Two things, as Samuel Johnson said, imputed to the human heart may not both be logical, but they can both be true. Human beings embrace paradox, which is why faith is often paradoxical. Judaism understands the wisdom enunciated last century by Oscar Wilde, that a deep truth is anything the opposite of which is also a deep truth.

Therefore, our year is laced with paradoxes: Happiness in the midst of mourning, advice to cling to the past and never forfeit the future, certainty that we should expend all our efforts and energy on this world and yet never quite despair that there is something beyond it.

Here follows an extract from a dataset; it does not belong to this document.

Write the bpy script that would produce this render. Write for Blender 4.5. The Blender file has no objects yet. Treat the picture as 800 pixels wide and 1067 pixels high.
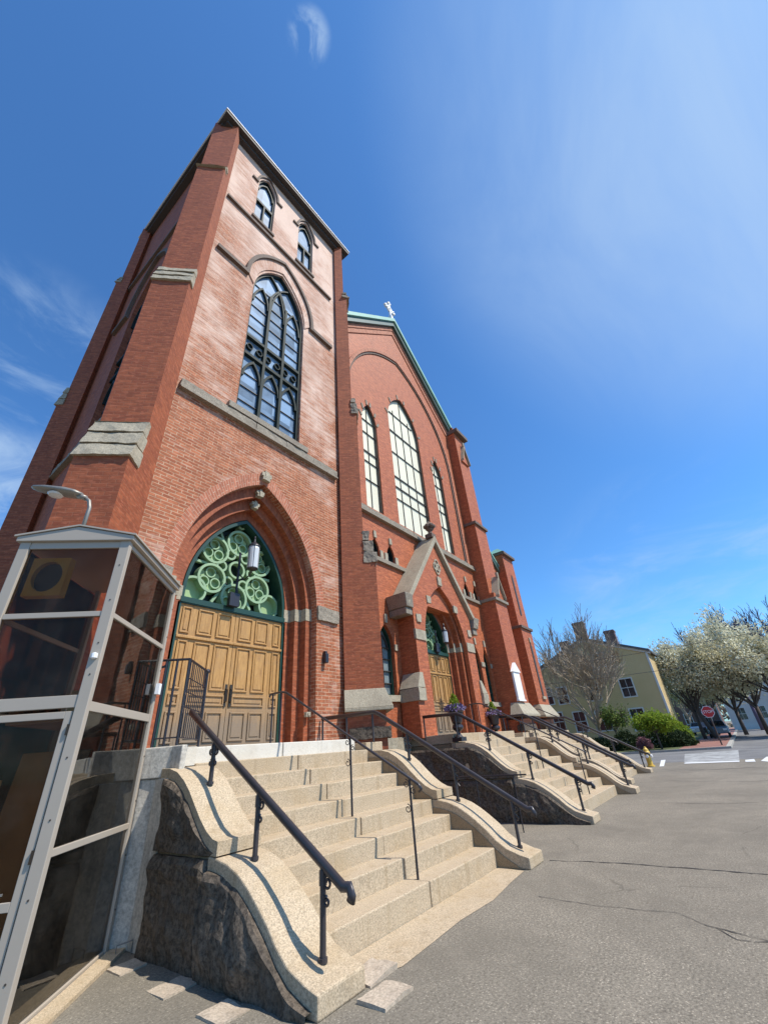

Asked what constitutes a true Jew, Rabbi Menachem Mendel of Vorki replied: “Upright kneeling, silent screaming, motionless dance.” Clasp all the sides of life whose raging inconsistencies will not allow us a smooth, untwisted path. Nothing is absolute — not our kneeling, our screaming, or our dance. For as we dance kneeling and scream, we stand upright, silent, motionless, in wonderment at the ambiguities and fruitfulness of God’s world.

Socrates and Abraham


The scholar of ancient Greek thought, F. Cornford, summarized Socrates claim to greatness as twofold. First, because of his discovery of the soul, and second, because Socrates fashioned a morality of spiritual aspiration, to take the place of the current morality of social restraint. Before him, the Sophists and others explained how to limit oneself, and live in harmony with what existed. Socrates, according to Cornford, reached far beyond that.

As we read the Torah, we see that the biblical characters indeed embody both ideals — that of social restraint and spiritual aspiration. The laws of the Bible are intended to guide one to live well with other human beings and with the world. Yet, it is animated by a belief in something greater than the world. The Torah depicts souls that yearn for something greater, for a connection to God.

The Bible does not fashion philosophic justifications for its directives. The characters seem far less self-conscious than the ancient Greeks. But in figures like Abraham, one-thousand years before Socrates, we see a noble soul aspiring for something higher than human beings had ever known.